Kurdish People

For many people in the West, their first real knowledge of the Kurds occurred a decade ago, in the immediate aftermath of the Persian Gulf War. The Kurdish minority in Iraq, encouraged by Saddam Husseins defeat and American rhetoric calling for his removal, rose in revolt. This rebellion was soon brutally crushed by Saddam, as the American government stood by and allowed massacres to occur. Millions of Kurds fled to Turkey and Iran, each nation "reluctant hosts". As another writer points out: "It is a sad feature of the Kurdish question that the only times it is brought to our notice is at moments of conflict". But who are the Kurds, what is their culture, and where do they fit into the history of the Middle East?

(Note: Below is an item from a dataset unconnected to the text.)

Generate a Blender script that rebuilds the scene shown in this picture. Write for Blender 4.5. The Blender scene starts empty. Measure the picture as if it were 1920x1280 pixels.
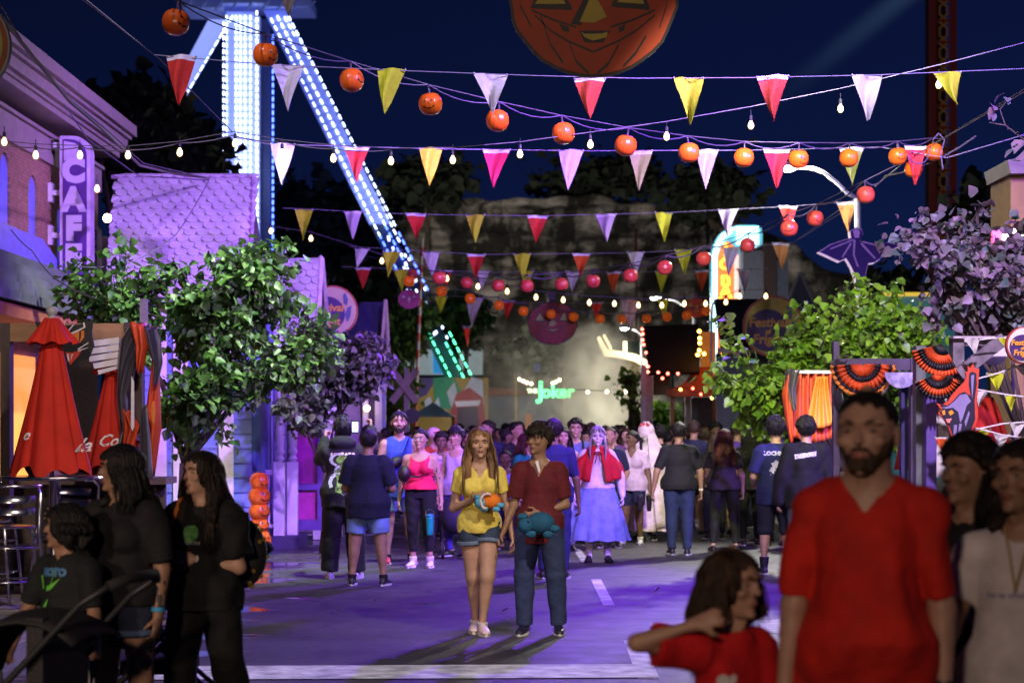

Ethnic Minority of the Middle East
The Kurdish people form an ethnic minority in several major Middle Eastern states, including the following:
- Turkey
- Iran
- Iraq
- Syria
In 1992, there were approximately 15 million Kurds in Turkey, comprising 25.42% of the population. Although the region known as "Kurdistan" is located in eastern Turkey, there are 2.5 million Kurds living in Istanbul, making it the largest Kurdish city in the world. Critics have charged that the Turks wish to depopulate Kurdistan by the intermixing of Kurd and Turk, thus defusing the Kurdish question in that country. In Iran, it is estimated that 8 million Kurds comprise 14% of the population, but information is scarce from Iran. In Iraq, 5.2 million Kurds make up 30% of the population, including 500,000 residents of Baghdad.
Kurdish Communities
There are also 1.5 million Kurds in concentrated communities in Syria, and 500,000 in regions of the former Soviet Union. There are also significant Kurdish communities in Afghanistan, Iranian Khorasan, Lebanon, Jordan, Israel and the United States. Altogether, there are 31 million Kurds worldwide, most of who still live in Kurdistan. The Kurds are the third most populous nation in Western Asia, behind Arabs and Turks, and two-thirds of the member nations of the UN have smaller populations than Kurdistan. Yet the Kurds have no nation of their own. The Syrian Kurds, for example, "have seldom occupied a place in the world press" since their numbers are so few. They are "hence less prone to uprisings against the government in demand of their rights." These Kurds live on the plains just south of the foothills of western Kurdistan in Turkey, a region not suitable to guerilla warfare and isolated from the outside world.